:: WHAT IS BEING ASKED ::
Beneath this line sits some data. Return only its lines from the one holding "Build this scene in Blender. Output only the Python script. The" through the one holding "COL = scene.collection", inclusive, exactly, with the images removed.

:: RECORD LIST ::
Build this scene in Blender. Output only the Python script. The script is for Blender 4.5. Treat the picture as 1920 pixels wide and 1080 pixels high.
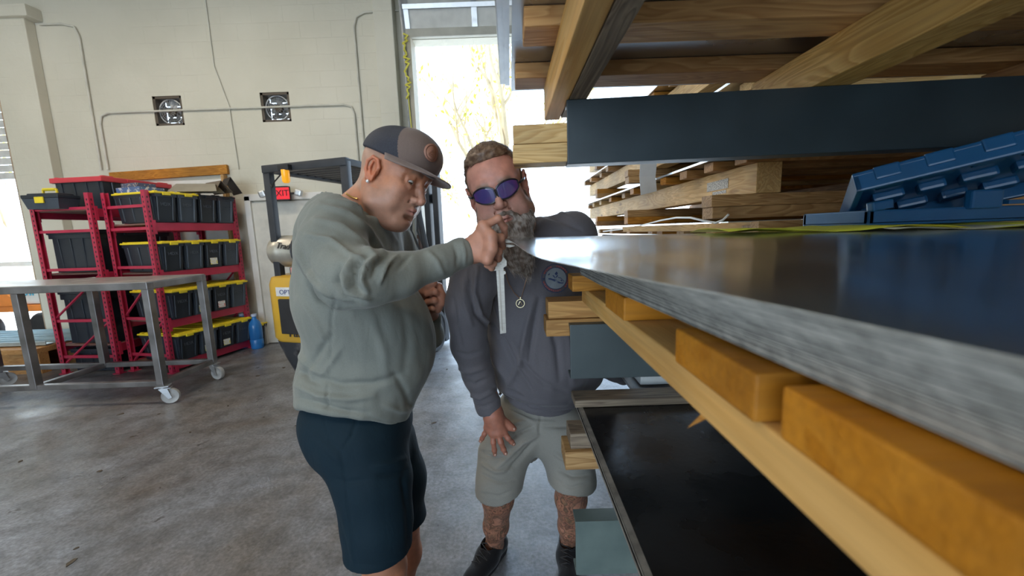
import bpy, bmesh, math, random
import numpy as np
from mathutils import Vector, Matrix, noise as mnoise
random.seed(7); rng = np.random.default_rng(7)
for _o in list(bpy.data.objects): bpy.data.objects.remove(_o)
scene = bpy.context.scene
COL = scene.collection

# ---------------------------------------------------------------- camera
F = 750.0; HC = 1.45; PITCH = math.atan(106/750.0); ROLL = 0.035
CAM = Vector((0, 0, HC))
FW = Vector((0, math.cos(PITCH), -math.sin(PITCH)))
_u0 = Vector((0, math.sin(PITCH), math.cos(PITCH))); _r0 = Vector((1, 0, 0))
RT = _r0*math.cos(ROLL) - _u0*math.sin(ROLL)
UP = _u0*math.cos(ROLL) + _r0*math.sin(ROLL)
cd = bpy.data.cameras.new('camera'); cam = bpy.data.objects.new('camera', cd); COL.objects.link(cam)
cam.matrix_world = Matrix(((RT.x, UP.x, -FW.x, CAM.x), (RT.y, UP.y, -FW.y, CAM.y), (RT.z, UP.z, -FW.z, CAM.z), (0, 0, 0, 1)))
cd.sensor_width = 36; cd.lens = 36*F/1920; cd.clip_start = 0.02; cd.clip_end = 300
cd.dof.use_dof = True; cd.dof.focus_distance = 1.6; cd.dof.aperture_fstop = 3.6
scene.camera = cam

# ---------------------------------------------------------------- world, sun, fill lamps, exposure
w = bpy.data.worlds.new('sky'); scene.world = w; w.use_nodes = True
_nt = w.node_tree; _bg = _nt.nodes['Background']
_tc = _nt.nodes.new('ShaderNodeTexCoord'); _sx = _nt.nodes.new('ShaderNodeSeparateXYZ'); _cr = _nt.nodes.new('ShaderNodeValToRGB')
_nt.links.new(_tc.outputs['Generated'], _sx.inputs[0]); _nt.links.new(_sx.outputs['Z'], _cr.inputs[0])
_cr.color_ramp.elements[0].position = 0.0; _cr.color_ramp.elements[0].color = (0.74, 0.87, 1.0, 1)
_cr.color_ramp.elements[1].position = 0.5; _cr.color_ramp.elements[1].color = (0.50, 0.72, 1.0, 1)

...

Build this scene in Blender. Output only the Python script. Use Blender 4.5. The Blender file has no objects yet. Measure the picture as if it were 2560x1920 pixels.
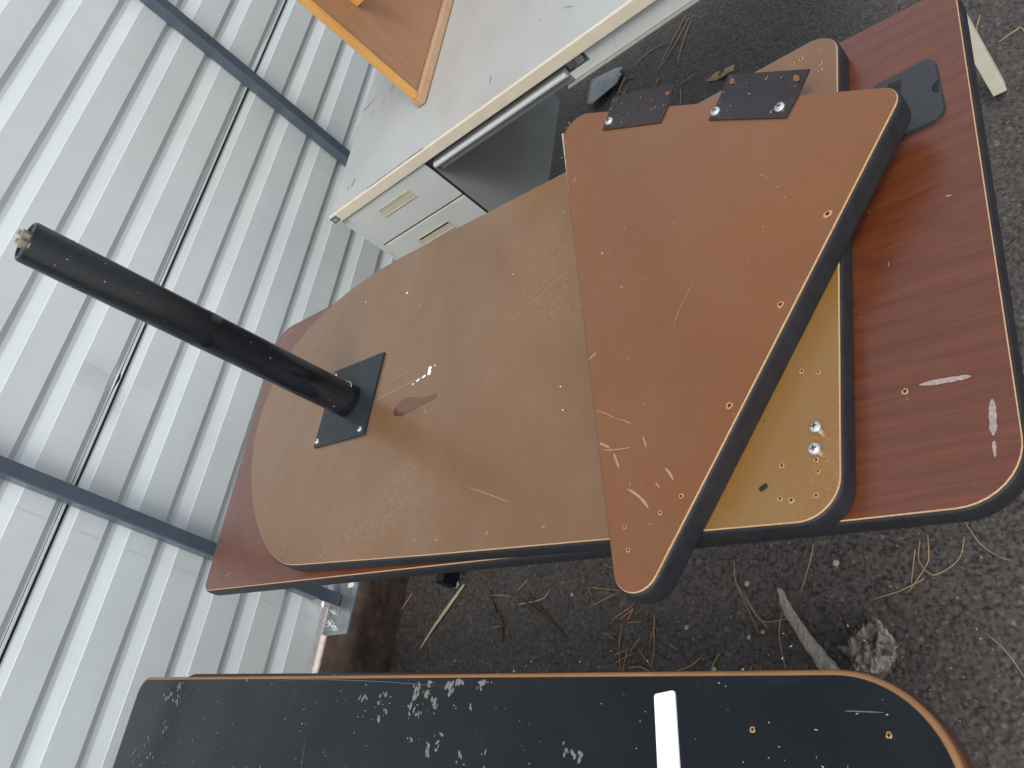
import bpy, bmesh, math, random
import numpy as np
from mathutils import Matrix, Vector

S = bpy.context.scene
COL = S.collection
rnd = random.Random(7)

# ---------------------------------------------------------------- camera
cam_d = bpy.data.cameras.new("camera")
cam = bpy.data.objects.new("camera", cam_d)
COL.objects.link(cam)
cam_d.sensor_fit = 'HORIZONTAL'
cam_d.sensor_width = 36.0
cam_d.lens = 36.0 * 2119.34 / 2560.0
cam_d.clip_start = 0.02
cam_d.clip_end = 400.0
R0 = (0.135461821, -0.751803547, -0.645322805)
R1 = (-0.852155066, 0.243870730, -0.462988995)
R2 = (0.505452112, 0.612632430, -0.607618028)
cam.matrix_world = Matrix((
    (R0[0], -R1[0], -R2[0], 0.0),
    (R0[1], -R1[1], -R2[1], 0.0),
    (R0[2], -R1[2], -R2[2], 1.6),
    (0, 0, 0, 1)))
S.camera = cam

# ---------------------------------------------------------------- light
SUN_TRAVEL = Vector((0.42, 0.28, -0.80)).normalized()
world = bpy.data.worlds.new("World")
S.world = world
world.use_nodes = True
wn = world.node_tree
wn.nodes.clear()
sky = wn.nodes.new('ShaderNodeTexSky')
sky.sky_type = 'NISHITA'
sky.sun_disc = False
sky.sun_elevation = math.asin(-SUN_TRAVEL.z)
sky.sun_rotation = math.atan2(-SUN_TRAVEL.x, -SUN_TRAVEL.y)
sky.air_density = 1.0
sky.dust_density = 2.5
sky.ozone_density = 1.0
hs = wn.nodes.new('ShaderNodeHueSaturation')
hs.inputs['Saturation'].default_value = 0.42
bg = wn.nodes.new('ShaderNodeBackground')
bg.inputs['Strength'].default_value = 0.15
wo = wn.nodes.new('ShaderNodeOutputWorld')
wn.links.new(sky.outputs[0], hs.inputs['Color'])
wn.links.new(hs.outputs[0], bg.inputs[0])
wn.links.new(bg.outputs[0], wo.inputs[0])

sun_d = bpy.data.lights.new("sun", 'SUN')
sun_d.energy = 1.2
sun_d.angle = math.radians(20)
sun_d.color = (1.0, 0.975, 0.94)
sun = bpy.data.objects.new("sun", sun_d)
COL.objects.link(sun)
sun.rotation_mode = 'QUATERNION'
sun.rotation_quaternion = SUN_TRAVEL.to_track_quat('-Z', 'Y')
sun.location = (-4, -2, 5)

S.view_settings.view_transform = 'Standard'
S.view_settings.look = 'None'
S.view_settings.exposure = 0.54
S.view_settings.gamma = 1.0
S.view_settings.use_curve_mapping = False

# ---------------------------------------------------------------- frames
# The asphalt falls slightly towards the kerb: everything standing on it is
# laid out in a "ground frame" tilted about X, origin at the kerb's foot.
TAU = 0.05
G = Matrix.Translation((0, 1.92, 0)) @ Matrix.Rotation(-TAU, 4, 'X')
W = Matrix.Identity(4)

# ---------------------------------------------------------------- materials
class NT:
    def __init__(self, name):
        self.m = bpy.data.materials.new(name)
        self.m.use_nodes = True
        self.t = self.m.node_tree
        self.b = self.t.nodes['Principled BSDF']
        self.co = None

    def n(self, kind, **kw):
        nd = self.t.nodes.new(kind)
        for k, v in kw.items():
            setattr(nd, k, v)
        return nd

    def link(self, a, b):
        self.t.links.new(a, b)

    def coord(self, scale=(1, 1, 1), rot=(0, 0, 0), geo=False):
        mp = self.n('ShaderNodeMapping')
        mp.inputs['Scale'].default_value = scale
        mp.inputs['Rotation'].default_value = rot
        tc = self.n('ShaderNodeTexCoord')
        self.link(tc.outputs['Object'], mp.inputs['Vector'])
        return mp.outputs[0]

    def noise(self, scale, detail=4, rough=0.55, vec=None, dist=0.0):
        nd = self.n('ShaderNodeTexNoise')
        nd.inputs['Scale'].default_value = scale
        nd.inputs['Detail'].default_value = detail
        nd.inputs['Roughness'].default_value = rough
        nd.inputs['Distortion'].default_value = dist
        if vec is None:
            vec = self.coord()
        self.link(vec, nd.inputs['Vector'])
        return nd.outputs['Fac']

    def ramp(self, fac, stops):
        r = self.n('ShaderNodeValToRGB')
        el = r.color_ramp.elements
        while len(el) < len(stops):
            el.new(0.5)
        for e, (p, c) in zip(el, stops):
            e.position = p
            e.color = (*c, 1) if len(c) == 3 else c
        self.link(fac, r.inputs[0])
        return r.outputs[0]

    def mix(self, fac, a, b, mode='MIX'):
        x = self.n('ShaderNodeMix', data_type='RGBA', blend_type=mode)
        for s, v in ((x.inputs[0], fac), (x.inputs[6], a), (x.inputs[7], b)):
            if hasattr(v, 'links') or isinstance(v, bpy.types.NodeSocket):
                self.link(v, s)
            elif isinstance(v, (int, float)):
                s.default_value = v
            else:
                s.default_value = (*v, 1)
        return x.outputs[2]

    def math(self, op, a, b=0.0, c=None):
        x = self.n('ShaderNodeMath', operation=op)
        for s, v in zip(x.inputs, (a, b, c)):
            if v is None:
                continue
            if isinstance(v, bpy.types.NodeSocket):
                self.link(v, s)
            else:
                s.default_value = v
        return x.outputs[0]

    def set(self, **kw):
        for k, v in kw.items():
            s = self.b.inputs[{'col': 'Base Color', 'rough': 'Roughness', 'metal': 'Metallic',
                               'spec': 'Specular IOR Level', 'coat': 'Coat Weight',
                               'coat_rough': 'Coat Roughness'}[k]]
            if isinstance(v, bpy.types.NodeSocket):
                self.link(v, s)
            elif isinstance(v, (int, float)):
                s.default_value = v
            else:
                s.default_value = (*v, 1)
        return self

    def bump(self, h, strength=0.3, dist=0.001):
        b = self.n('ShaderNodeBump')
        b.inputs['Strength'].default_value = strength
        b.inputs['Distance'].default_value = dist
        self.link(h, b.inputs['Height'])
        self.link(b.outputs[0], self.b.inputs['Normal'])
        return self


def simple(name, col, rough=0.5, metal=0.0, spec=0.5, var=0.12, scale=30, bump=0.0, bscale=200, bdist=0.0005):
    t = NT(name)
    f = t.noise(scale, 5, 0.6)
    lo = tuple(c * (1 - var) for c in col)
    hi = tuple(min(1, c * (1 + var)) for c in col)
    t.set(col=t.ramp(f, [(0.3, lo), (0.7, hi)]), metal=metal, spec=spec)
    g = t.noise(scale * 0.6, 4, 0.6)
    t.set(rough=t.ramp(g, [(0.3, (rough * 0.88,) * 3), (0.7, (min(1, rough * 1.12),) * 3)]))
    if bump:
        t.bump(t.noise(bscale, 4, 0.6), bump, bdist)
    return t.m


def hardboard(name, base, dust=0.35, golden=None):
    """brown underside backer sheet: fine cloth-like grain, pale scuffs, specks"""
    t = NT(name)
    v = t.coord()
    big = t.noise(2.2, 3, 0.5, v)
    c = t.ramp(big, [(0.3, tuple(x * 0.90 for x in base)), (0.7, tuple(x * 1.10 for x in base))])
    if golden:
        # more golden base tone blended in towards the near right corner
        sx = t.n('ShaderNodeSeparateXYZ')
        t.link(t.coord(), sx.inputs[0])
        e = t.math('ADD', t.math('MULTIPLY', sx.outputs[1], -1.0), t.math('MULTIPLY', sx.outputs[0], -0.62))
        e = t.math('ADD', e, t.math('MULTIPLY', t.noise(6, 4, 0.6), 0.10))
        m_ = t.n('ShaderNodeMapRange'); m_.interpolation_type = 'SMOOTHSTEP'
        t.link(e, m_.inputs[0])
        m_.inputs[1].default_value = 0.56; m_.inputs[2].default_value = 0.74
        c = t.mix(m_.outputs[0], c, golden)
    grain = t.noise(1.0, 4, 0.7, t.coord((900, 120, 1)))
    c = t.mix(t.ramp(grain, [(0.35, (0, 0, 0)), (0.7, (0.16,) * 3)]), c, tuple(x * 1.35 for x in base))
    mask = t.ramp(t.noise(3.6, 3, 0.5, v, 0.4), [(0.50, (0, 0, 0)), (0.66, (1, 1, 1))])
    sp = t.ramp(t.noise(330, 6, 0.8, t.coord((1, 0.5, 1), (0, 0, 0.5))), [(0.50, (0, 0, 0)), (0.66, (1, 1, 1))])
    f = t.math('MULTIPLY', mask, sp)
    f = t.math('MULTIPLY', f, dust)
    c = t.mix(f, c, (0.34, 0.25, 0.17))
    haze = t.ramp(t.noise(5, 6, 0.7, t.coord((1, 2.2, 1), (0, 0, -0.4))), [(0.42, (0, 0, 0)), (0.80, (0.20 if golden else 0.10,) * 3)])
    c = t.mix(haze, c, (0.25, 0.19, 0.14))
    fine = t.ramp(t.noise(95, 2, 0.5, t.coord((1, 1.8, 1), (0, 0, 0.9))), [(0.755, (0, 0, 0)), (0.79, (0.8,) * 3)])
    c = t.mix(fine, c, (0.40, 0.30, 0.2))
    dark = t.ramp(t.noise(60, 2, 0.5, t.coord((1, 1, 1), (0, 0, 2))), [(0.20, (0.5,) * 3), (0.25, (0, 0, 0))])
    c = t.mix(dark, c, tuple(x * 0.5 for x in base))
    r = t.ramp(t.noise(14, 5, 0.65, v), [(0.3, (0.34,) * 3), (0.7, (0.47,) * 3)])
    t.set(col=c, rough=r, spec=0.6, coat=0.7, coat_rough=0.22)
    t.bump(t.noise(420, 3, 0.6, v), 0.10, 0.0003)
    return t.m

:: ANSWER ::
Build this scene in Blender. Output only the Python script. The script is for Blender 4.5. Treat the picture as 1920 pixels wide and 1080 pixels high.
import bpy, bmesh, math, random
import numpy as np
from mathutils import Vector, Matrix, noise as mnoise
random.seed(7); rng = np.random.default_rng(7)
for _o in list(bpy.data.objects): bpy.data.objects.remove(_o)
scene = bpy.context.scene
COL = scene.collection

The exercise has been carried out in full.